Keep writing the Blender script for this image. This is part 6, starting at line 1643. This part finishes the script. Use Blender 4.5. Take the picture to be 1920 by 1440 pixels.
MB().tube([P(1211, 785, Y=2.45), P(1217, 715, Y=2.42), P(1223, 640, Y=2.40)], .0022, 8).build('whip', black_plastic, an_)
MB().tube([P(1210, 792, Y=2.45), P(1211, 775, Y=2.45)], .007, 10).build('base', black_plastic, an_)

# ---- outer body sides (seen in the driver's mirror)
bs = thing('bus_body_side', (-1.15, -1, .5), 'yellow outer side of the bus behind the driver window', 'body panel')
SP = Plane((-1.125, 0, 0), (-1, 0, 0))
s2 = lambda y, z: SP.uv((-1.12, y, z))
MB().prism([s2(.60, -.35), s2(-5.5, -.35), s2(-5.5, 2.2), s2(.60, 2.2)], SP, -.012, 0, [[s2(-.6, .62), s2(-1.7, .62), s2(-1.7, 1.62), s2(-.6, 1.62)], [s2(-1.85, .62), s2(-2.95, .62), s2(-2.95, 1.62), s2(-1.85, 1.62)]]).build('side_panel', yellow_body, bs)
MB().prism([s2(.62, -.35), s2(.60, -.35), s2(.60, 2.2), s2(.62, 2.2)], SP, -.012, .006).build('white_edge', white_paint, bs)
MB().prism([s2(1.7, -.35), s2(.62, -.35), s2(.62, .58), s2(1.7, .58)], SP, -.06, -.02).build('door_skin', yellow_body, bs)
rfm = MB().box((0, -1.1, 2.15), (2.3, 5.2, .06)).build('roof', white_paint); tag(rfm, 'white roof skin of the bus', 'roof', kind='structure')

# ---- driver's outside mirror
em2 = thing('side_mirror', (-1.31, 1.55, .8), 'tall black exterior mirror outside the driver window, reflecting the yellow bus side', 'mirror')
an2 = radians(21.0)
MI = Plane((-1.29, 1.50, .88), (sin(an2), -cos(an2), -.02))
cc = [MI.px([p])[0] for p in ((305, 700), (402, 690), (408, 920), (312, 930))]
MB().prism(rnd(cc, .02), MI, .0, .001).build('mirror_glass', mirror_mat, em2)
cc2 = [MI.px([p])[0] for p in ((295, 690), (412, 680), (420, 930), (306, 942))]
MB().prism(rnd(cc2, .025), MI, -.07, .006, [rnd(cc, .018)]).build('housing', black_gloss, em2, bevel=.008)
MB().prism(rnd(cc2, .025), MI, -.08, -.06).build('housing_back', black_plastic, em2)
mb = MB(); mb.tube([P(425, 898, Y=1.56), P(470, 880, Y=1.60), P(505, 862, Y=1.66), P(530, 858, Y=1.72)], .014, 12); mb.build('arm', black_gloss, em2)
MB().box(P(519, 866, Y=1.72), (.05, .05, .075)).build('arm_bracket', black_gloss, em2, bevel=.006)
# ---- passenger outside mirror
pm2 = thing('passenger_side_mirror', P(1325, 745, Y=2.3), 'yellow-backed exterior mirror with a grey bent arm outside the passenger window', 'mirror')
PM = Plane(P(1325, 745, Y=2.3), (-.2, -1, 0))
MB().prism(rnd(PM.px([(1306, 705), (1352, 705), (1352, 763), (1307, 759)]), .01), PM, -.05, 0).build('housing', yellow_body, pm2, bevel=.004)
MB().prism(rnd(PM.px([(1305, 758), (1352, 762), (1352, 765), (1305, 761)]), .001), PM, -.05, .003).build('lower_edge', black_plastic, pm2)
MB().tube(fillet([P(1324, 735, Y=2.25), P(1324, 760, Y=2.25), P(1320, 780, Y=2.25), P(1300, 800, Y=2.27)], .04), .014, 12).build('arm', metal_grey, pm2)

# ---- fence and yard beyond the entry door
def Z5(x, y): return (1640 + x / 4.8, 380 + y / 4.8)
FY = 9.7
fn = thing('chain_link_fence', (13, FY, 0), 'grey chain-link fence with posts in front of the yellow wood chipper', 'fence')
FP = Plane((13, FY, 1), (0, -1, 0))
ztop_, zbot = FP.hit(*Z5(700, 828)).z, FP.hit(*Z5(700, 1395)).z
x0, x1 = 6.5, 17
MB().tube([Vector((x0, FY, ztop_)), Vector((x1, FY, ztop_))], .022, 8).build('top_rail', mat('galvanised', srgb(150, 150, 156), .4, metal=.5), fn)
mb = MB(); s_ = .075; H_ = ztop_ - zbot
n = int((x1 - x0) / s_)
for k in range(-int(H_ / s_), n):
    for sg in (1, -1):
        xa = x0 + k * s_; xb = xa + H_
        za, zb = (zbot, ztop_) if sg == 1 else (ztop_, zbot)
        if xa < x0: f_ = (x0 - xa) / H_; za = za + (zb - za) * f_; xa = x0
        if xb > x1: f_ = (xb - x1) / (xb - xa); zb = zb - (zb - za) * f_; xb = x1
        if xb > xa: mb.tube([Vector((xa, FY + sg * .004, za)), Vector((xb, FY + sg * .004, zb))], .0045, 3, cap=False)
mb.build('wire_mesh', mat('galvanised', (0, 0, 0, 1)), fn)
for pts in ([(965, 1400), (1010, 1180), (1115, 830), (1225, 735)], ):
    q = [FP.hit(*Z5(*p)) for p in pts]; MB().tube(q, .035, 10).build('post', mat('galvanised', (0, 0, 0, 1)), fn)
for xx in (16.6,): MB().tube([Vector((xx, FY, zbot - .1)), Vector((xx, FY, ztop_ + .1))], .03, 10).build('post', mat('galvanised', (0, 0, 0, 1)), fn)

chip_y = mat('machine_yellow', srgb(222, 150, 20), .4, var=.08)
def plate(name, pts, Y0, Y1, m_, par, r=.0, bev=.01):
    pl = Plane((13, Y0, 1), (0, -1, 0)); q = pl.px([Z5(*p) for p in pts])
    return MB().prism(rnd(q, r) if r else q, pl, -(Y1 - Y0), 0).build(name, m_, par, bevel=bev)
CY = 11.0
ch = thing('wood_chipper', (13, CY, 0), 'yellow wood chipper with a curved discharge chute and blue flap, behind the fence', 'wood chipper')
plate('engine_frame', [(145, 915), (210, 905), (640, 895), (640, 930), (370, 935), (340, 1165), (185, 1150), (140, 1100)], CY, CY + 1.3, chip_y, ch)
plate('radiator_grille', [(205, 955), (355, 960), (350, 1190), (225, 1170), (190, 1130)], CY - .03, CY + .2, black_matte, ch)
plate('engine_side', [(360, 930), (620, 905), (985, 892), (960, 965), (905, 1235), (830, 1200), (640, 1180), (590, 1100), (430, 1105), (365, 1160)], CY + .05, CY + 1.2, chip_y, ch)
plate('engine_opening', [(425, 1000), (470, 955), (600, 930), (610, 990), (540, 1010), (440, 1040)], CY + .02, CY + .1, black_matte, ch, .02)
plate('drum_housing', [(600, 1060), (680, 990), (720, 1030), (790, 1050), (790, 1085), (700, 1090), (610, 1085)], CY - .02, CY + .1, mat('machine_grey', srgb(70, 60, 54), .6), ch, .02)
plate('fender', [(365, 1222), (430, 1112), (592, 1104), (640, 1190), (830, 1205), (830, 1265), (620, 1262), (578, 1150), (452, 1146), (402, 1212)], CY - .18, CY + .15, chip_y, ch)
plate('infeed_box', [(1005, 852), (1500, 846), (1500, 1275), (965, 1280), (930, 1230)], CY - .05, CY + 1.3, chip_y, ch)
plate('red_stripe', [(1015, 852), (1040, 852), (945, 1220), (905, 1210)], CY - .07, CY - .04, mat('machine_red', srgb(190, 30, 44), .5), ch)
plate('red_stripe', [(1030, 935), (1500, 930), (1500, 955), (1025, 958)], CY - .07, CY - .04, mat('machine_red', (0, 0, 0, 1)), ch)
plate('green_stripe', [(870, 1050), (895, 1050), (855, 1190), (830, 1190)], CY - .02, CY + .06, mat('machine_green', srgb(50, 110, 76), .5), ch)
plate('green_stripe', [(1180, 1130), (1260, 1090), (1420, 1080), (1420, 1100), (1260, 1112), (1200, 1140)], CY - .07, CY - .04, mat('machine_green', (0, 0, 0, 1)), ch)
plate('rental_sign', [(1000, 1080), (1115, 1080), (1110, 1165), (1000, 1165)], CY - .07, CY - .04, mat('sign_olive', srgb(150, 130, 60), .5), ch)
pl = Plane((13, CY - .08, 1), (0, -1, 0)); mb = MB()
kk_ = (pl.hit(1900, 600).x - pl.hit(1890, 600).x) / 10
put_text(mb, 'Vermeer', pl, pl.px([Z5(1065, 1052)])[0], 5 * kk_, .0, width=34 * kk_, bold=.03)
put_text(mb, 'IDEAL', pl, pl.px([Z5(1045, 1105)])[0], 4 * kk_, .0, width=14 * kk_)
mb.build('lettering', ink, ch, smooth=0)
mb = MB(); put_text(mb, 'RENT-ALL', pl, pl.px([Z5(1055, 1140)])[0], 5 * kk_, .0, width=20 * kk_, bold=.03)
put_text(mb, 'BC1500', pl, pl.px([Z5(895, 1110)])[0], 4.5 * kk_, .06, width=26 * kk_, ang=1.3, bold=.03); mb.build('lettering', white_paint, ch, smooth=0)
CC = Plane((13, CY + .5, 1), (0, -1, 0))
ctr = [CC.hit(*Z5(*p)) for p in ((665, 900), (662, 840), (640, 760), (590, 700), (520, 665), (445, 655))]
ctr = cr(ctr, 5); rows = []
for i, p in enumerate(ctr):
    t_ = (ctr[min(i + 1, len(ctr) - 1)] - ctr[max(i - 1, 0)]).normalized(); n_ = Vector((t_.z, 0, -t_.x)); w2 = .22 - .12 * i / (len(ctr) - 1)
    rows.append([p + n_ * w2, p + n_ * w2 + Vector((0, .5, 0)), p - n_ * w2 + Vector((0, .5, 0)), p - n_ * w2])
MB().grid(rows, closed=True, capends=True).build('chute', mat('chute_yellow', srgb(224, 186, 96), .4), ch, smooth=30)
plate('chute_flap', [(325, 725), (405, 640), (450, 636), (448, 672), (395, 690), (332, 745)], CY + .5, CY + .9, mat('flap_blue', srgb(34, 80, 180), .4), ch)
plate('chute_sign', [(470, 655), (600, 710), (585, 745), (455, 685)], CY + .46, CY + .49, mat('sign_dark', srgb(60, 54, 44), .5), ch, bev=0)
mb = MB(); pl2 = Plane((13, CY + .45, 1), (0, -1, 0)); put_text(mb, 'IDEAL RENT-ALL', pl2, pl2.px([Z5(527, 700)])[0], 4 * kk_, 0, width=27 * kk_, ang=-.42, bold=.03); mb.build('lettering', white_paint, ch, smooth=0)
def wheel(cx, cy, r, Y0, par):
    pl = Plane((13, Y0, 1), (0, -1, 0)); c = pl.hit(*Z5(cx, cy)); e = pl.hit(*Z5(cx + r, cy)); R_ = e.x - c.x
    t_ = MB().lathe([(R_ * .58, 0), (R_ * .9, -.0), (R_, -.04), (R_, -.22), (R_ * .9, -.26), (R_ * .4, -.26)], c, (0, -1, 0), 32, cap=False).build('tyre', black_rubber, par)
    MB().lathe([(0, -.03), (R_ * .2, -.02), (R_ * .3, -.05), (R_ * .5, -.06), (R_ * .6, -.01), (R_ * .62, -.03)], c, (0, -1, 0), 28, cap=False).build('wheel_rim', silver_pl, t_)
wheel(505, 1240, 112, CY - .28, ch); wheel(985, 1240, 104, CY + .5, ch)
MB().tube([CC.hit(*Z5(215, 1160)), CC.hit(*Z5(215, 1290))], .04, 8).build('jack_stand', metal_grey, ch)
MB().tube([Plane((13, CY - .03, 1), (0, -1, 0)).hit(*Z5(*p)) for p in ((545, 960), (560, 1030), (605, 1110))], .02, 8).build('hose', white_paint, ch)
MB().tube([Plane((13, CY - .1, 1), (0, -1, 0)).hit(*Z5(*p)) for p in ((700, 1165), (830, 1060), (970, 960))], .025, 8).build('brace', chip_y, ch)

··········

From the top of the listing above, restate each line word for word up to and including the line with "10).build('base', black_plastic, an_)"; add nothing else.

*FINISHED TASK:*
Keep writing the Blender script for this image. This is part 6, starting at line 1643. This part finishes the script. Use Blender 4.5. Take the picture to be 1920 by 1440 pixels.
MB().tube([P(1211, 785, Y=2.45), P(1217, 715, Y=2.42), P(1223, 640, Y=2.40)], .0022, 8).build('whip', black_plastic, an_)
MB().tube([P(1210, 792, Y=2.45), P(1211, 775, Y=2.45)], .007, 10).build('base', black_plastic, an_)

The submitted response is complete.